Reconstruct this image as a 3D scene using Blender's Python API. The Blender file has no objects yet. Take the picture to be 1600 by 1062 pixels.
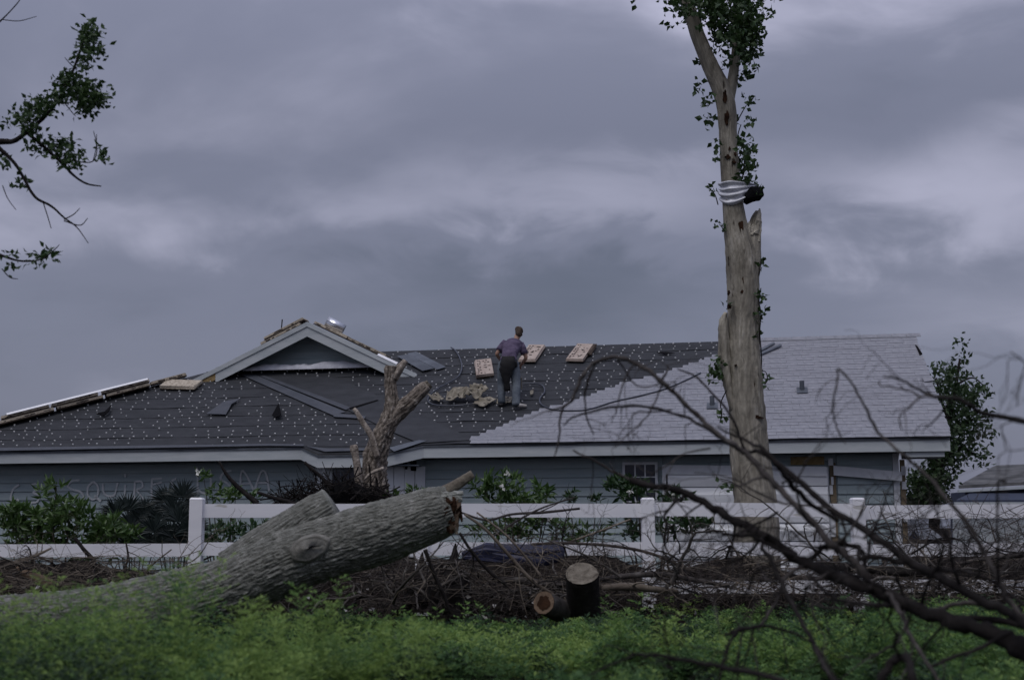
import bpy, bmesh, math, random
import numpy as np
from mathutils import Matrix, Vector, Euler

random.seed(7)
rng = np.random.default_rng(11)
scene = bpy.context.scene
COL = scene.collection
PI = math.pi

# ------------------------------------------------------------------ camera
F, CZ = 2000.0, 0.95                 # focal length in photograph pixels, eye height
PITCH = math.atan((825 - 531) / F)
ROLL = math.radians(0.15)
fw = np.array([0, math.cos(PITCH), math.sin(PITCH)])
_r = np.array([1, 0, 0.0])
_u = np.array([0, -math.sin(PITCH), math.cos(PITCH)])
RT = math.cos(ROLL) * _r - math.sin(ROLL) * _u
UP = math.sin(ROLL) * _r + math.cos(ROLL) * _u
EYE = np.array([0, 0, CZ])
cd = bpy.data.cameras.new('camera')
cam = bpy.data.objects.new('camera', cd)
COL.objects.link(cam)
cam.matrix_world = Matrix(((RT[0], UP[0], -fw[0], EYE[0]), (RT[1], UP[1], -fw[1], EYE[1]),
                           (RT[2], UP[2], -fw[2], EYE[2]), (0, 0, 0, 1)))
cd.sensor_width = 36
cd.lens = 36 * F / 1600
cd.clip_start = 0.1
cd.clip_end = 2000
cd.dof.use_dof = True
cd.dof.focus_distance = 21
cd.dof.aperture_fstop = 2.3
scene.camera = cam

# ------------------------------------------------------------------ world: heavy overcast
SUN_EL, SUN_AZ = 60, 205            # hidden sun, behind the camera and high
world = bpy.data.worlds.new('World')
scene.world = world
world.use_nodes = True
nt = world.node_tree
nt.nodes.clear()
N = nt.nodes.new
L = nt.links.new
out = N('ShaderNodeOutputWorld')
bg = N('ShaderNodeBackground')
L(bg.outputs[0], out.inputs[0])
sky = N('ShaderNodeTexSky')
sky.sky_type = 'NISHITA'
sky.sun_disc = False
sky.sun_elevation = math.radians(SUN_EL)
sky.sun_rotation = math.radians(SUN_AZ)
sky.dust_density = 4
tc = N('ShaderNodeTexCoord')
def mnode(op, a, b=None, c=None):
    n = N('ShaderNodeMath'); n.operation = op
    for i, v in enumerate((a, b, c)):
        if v is None: continue
        if isinstance(v, (int, float)): n.inputs[i].default_value = v
        else: L(v, n.inputs[i])
    return n.outputs[0]
sep = N('ShaderNodeSeparateXYZ')
L(tc.outputs['Generated'], sep.inputs[0])
mp = N('ShaderNodeMapping')
mp.inputs['Scale'].default_value = (1.15, 1.15, 3.4)
mp.inputs['Location'].default_value = (0.75, 0.3, 0.32)
mp.inputs['Rotation'].default_value = (0, math.radians(-5), 0)
L(tc.outputs['Generated'], mp.inputs[0])
nz = N('ShaderNodeTexNoise')
nz.inputs['Scale'].default_value = 1.7
nz.inputs['Detail'].default_value = 6
nz.inputs['Roughness'].default_value = 0.47
nz.inputs['Distortion'].default_value = 0.3
L(mp.outputs[0], nz.inputs[0])
ramp = N('ShaderNodeValToRGB')
ramp.color_ramp.interpolation = 'EASE'
ramp.color_ramp.elements[0].position = 0.30
ramp.color_ramp.elements[0].color = (0.098, 0.108, 0.150, 1)
ramp.color_ramp.elements[1].position = 0.78
ramp.color_ramp.elements[1].color = (0.365, 0.365, 0.470, 1)
e = ramp.color_ramp.elements.new(0.5); e.color = (0.158, 0.166, 0.228, 1)
# broad cloud masses: (azimuth, elevation, half-widths, amount), edges torn by the noise
az = mnode('ADD', mnode('ARCTAN2', sep.outputs[0], sep.outputs[1]), mnode('MULTIPLY', mnode('SUBTRACT', nz.outputs[0], .5), .5))
el = mnode('ADD', mnode('ARCSINE', sep.outputs[2]), mnode('MULTIPLY', mnode('SUBTRACT', nz.outputs[0], .5), .16))
nz2 = N('ShaderNodeTexNoise'); nz2.inputs['Scale'].default_value = 9.0; nz2.inputs['Detail'].default_value = 5; nz2.inputs['Roughness'].default_value = .55; nz2.inputs['Distortion'].default_value = .6
mp2 = N('ShaderNodeMapping'); mp2.inputs['Scale'].default_value = (1, 1, 2.0); mp2.inputs['Rotation'].default_value = (0, math.radians(-14), 0)
L(tc.outputs['Generated'], mp2.inputs[0]); L(mp2.outputs[0], nz2.inputs[0])
tot = mnode('ADD', nz.outputs[0], mnode('MULTIPLY', mnode('SUBTRACT', nz2.outputs[0], .5), .17))
az = mnode('ADD', az, mnode('MULTIPLY', mnode('SUBTRACT', nz2.outputs[0], .5), .30))
el = mnode('ADD', el, mnode('MULTIPLY', mnode('SUBTRACT', nz2.outputs[0], .5), .13))
for a0, e0, wa_, we_, am in ((.02, .24, .17, .050, .20), (.36, .265, .15, .045, .18), (.08, .185, .28, .030, -.09), (.28, .335, .18, .06, -.06), (-.1, .40, .5, .05, -.05), (.34, .150, .15, .03, .05), (-.36, .29, .12, .05, .03)):
    g = mnode('EXPONENT', mnode('MULTIPLY', mnode('ADD', mnode('POWER', mnode('ABSOLUTE', mnode('DIVIDE', mnode('SUBTRACT', az, a0), wa_)), 2.0), mnode('POWER', mnode('ABSOLUTE', mnode('DIVIDE', mnode('SUBTRACT', el, e0), we_)), 2.0)), -1.0))
    tot = mnode('ADD', tot, mnode('MULTIPLY', g, am))
L(tot, ramp.inputs[0])
# overcast luminance grows towards the zenith (1 + 2 sin h), as a real overcast sky does
zc = mnode('MAXIMUM', sep.outputs[2], 0.0)
grow = mnode('ADD', mnode('MULTIPLY', mnode('MAXIMUM', mnode('SUBTRACT', zc, 0.30), 0.0), 2.6), 1.0)
vm = N('ShaderNodeVectorMath'); vm.operation = 'SCALE'
L(ramp.outputs[0], vm.inputs[0]); L(grow, vm.inputs[3])
mixs = N('ShaderNodeMix'); mixs.data_type = 'RGBA'; mixs.inputs[0].default_value = 0.012
L(vm.outputs[0], mixs.inputs[6]); L(sky.outputs[0], mixs.inputs[7])
L(mixs.outputs[2], bg.inputs[0])
bg.inputs[1].default_value = 1.0

sd = bpy.data.lights.new('sun', 'SUN')
sd.energy = 0.85
sd.angle = math.radians(35)
sd.color = (1.0, 0.97, 0.94)
sun = bpy.data.objects.new('sun', sd)
COL.objects.link(sun)
sa, se = math.radians(SUN_AZ), math.radians(SUN_EL)
sdir = Vector((math.sin(sa) * math.cos(se), math.cos(sa) * math.cos(se), math.sin(se)))
sun.rotation_euler = sdir.to_track_quat('Z', 'Y').to_euler()
sun.location = (0, 0, 30)

vs = scene.view_settings
vs.view_transform = 'Standard'
vs.look = 'None'
vs.exposure = 0.12
vs.gamma = 1.0
vs.use_curve_mapping = False
scene.render.engine = 'CYCLES'
scene.cycles.max_bounces = 5
scene.cycles.transparent_max_bounces = 6

# ------------------------------------------------------------------ helpers
def ray(x, y):
    return fw + RT * (x - 800) / F + UP * (531 - y) / F
def P(x, y, Y):
    """world point seen at photograph pixel (x, y) at depth Y"""
    d = ray(x, y)
    return EYE + d * (Y / d[1])
def pxm(Y):
    return F / Y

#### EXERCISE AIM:
Write out again, exactly, the lines from the start of the listing up to the line containing "PI = math.pi", with both ends and without pictures.

#### EXPECTED ANSWER:
Reconstruct this image as a 3D scene using Blender's Python API. The Blender file has no objects yet. Take the picture to be 1600 by 1062 pixels.
import bpy, bmesh, math, random
import numpy as np
from mathutils import Matrix, Vector, Euler

random.seed(7)
rng = np.random.default_rng(11)
scene = bpy.context.scene
COL = scene.collection
PI = math.pi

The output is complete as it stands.